How that? If the energy demands of the base functionality already differs between a consolidated all in one and a decentralized BYOD solution, how is adding essentially the same number(s) to both sides of the inequality change that absolute difference?

I grant you that the relative difference between the solutions will get smaller, but I for one have to pay my absolute energy consumption, so X awatts more or less makes a noticeable difference to me.

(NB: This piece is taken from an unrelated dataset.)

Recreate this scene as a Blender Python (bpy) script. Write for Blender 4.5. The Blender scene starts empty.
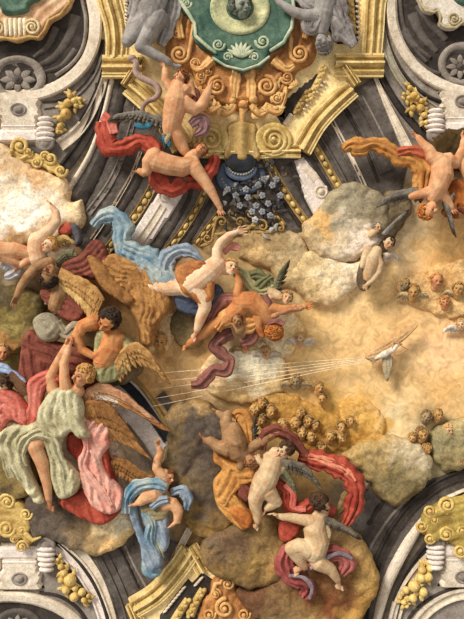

Full disclosure, I am running a mixture of consolidated and decentralized:
bt homehub5a as bridged modem ~7W
turris omnia as dualband WiFi router ~8 W (running SQM/pakon IDS)
gigaset c610ipa, VoIP basestation ~1.4W
total: ~16-17 W
This already consumes more than a modern top of the line all-in-one modem-WiFi-router like a Fritzbox 7590 (estimated ~11-15W depending on usage patterns). I doubt that exchanging the omnia with a wired only router an a dual band AP would not add noticeably more to this difference...
(These are averaged numbers over multiple hours to days, so reflect the average consumption well. I prefer longer term averages over simply trusting idle power values taken from datasheets, but then I can measure longer term energy consumption reasonably well, instantaneous power less so).

Sidenote: Over here is an attempt to collect typical energy consumption numbers for devices in a home network, to allow better informed decisions when taking expected energy consumption into accpunt when designing/extending a home network.